JOB: Every line of the material that follows must be printed again exactly.

STORED DATA:
• • •
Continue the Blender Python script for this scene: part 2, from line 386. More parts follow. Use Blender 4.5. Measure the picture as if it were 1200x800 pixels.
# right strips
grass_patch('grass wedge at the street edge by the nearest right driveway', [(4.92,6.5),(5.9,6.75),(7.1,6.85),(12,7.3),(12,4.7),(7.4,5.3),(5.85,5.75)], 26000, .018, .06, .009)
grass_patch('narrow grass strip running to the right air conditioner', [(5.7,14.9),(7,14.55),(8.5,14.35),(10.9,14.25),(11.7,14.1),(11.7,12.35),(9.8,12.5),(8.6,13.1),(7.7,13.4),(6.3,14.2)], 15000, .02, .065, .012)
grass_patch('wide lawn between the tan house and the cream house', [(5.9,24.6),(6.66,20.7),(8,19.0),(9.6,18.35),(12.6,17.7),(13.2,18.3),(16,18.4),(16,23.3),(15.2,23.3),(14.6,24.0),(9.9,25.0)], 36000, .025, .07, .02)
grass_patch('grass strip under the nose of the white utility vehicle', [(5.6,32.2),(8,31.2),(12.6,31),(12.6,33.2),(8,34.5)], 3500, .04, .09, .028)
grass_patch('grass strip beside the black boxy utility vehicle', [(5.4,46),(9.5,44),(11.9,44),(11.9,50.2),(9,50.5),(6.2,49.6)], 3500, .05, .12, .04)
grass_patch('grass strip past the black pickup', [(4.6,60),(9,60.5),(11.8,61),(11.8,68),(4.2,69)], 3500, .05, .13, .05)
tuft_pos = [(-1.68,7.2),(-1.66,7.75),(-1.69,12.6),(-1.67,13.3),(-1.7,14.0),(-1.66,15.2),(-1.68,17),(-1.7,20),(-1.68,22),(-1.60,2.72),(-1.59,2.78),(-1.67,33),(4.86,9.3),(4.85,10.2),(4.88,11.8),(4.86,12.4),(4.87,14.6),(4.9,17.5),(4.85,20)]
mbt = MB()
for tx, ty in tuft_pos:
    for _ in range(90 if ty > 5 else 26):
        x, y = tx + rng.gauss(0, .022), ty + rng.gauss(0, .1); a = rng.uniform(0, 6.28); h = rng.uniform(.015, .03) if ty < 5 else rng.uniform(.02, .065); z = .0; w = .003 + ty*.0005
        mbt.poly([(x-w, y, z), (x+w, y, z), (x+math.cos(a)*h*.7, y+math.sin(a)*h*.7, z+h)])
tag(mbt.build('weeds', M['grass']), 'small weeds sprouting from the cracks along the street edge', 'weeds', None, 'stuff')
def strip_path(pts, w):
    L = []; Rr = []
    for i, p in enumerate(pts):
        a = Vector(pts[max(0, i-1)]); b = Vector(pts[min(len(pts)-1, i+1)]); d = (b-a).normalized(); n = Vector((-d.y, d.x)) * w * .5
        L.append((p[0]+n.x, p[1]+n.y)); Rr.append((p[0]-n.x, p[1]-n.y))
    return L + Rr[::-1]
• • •
EXERCISE OUTPUT:
Continue the Blender Python script for this scene: part 2, from line 386. More parts follow. Use Blender 4.5. Measure the picture as if it were 1200x800 pixels.
# right strips
grass_patch('grass wedge at the street edge by the nearest right driveway', [(4.92,6.5),(5.9,6.75),(7.1,6.85),(12,7.3),(12,4.7),(7.4,5.3),(5.85,5.75)], 26000, .018, .06, .009)
grass_patch('narrow grass strip running to the right air conditioner', [(5.7,14.9),(7,14.55),(8.5,14.35),(10.9,14.25),(11.7,14.1),(11.7,12.35),(9.8,12.5),(8.6,13.1),(7.7,13.4),(6.3,14.2)], 15000, .02, .065, .012)
grass_patch('wide lawn between the tan house and the cream house', [(5.9,24.6),(6.66,20.7),(8,19.0),(9.6,18.35),(12.6,17.7),(13.2,18.3),(16,18.4),(16,23.3),(15.2,23.3),(14.6,24.0),(9.9,25.0)], 36000, .025, .07, .02)
grass_patch('grass strip under the nose of the white utility vehicle', [(5.6,32.2),(8,31.2),(12.6,31),(12.6,33.2),(8,34.5)], 3500, .04, .09, .028)
grass_patch('grass strip beside the black boxy utility vehicle', [(5.4,46),(9.5,44),(11.9,44),(11.9,50.2),(9,50.5),(6.2,49.6)], 3500, .05, .12, .04)
grass_patch('grass strip past the black pickup', [(4.6,60),(9,60.5),(11.8,61),(11.8,68),(4.2,69)], 3500, .05, .13, .05)
tuft_pos = [(-1.68,7.2),(-1.66,7.75),(-1.69,12.6),(-1.67,13.3),(-1.7,14.0),(-1.66,15.2),(-1.68,17),(-1.7,20),(-1.68,22),(-1.60,2.72),(-1.59,2.78),(-1.67,33),(4.86,9.3),(4.85,10.2),(4.88,11.8),(4.86,12.4),(4.87,14.6),(4.9,17.5),(4.85,20)]
mbt = MB()
for tx, ty in tuft_pos:
    for _ in range(90 if ty > 5 else 26):
        x, y = tx + rng.gauss(0, .022), ty + rng.gauss(0, .1); a = rng.uniform(0, 6.28); h = rng.uniform(.015, .03) if ty < 5 else rng.uniform(.02, .065); z = .0; w = .003 + ty*.0005
        mbt.poly([(x-w, y, z), (x+w, y, z), (x+math.cos(a)*h*.7, y+math.sin(a)*h*.7, z+h)])
tag(mbt.build('weeds', M['grass']), 'small weeds sprouting from the cracks along the street edge', 'weeds', None, 'stuff')
def strip_path(pts, w):
    L = []; Rr = []
    for i, p in enumerate(pts):
        a = Vector(pts[max(0, i-1)]); b = Vector(pts[min(len(pts)-1, i+1)]); d = (b-a).normalized(); n = Vector((-d.y, d.x)) * w * .5
        L.append((p[0]+n.x, p[1]+n.y)); Rr.append((p[0]-n.x, p[1]-n.y))
    return L + Rr[::-1]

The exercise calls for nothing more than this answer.